When the Embarcadero Plaza was completed in 1971, San Francisco didn’t realize it had accidentally created a radical skatepark. Originally envisioned as a grand public square that would mark the end of Market Street, the plaza ended up a hub for skaters that turned the stairs, blocks and fountain into a laboratory for new tricks. By the early 1990s, “EMB” was the most famous skate spot on earth.
It’s impossible to imagine modern skateboarding without it. The plaza played a central role in moving skateboarding toward technical, street and ledge-centered skateboarding from the ramps and bowls that dominated the culture in the 1970s and 1980s. Today skateboarders are as vital to urban life as traffic and street fairs – a legacy that the plaza’s red bricks helped author.
That heritage is now under threat. As part of a new redevelopment plan, the city is planning to demolish the Vaillancourt Fountain and transform Embarcadero Plaza into a new park. How should San Francisco preserve a piece of its living history so future generations of skaters can see where they came from?

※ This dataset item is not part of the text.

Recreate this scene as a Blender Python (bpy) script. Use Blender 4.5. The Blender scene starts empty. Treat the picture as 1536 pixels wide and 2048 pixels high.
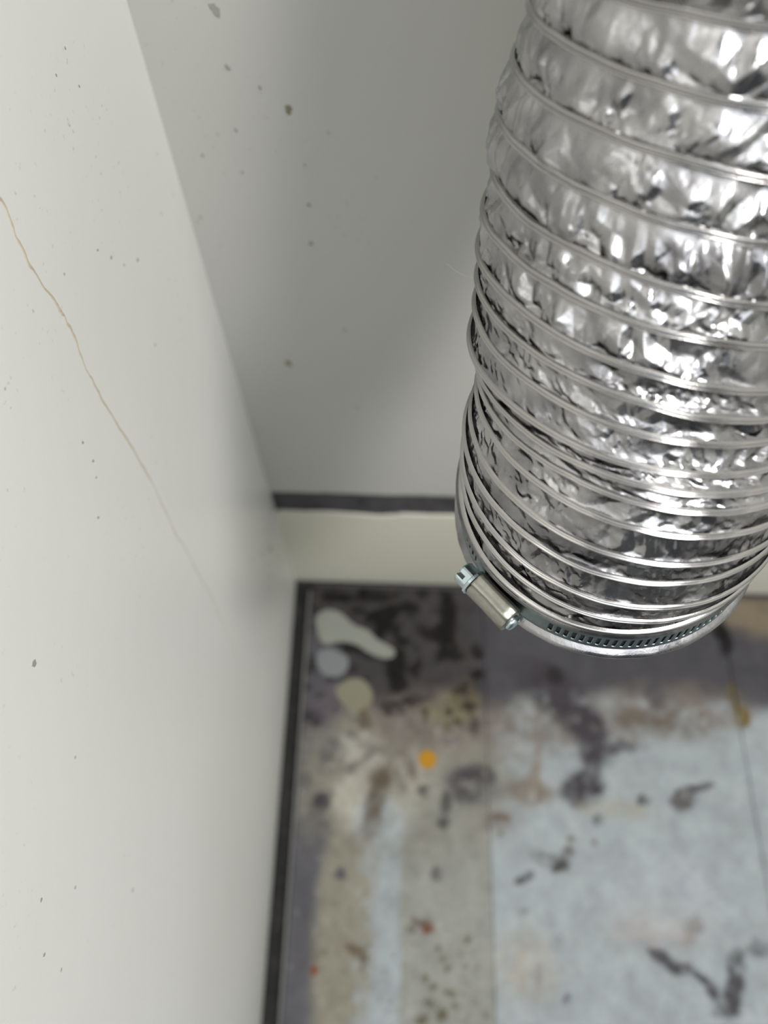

Conor Dougherty, a skateboarder and reporter at The New York Times, will host a conversation with Ted Barrow, host of Thrasher Magazine's "This Old Ledge" and a leader of the drive to preserve EMB’s legacy, along with Jacob Rosenberg, a filmmaker and photographer, whose forthcoming book, EPICENTER documents the EMB skate scene in the early 1990s, and Ashley Rehfeld, a skateboarding strategist and advocate who has helped create skate spaces across the city, including the recent redesign of United Nations Plaza.